Friday, March 14, 2008

Starting out small

But not nearly small enough.

Even though I have yet to fully explore the life-altering craziness of the past five weeks (only one more week to go until I can eat that Snickers bar in my freezer), this particular story's just bugging me to get blogged (pun intended).

I am officially one week and two days into my new job (the so-far successful result of the Major Life Decision-making), and trying desperately to convince everyone in my office (including me) that I am capable of arriving at work fully conscious and alert at 8 a.m. Until this morning, I like to think that I was doing a pretty good job. But my bad habit of turning off the alarm clock and rolling over for "five more minutes" finally caught up with me, and I ended up stumbling around my apartment in great haste. And then, in the middle of my kitchen, my morning rush minutes came to a screeching halt.

My boyfriend often says that I am "stable and rational" almost to a fault, usually when he is having a neurotic episode and I am being less than sympathetic. But at 7:45 this morning, I was reduced from "paragon of level-headedness" to blithering idiot by... a bug.

Granted, this was the biggest bug I ever want to see in any place that I intend that inhabit. And I did make an attempt to rationally assess my options in dealing with it. I even went so far as to arm myself with a clunky-heeled shoe and an attack strategy. I reminded myself repeatedly how ridiculously I was behaving. I mustered all of my courage... and then I retreated to that safest of refuges. I called my Mommy.

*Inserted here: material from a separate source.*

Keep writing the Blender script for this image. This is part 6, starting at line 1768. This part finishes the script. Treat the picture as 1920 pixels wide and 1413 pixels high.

"I'm having a bleeping meltdown over a bug!" I wailed.

"Call the fire department," she advised.

We eventually devised a slightly less drastic solution, and I called my boss to make a vague excuse about why I was running a few minutes late. Then I headed around the block to the grocery store for a big ol' can of Raid. Somehow that bug didn't seem quite as big now that I was really armed. And somehow I can't help but think that a grown woman shouldn't need to call for a family intervention just to kill a bug.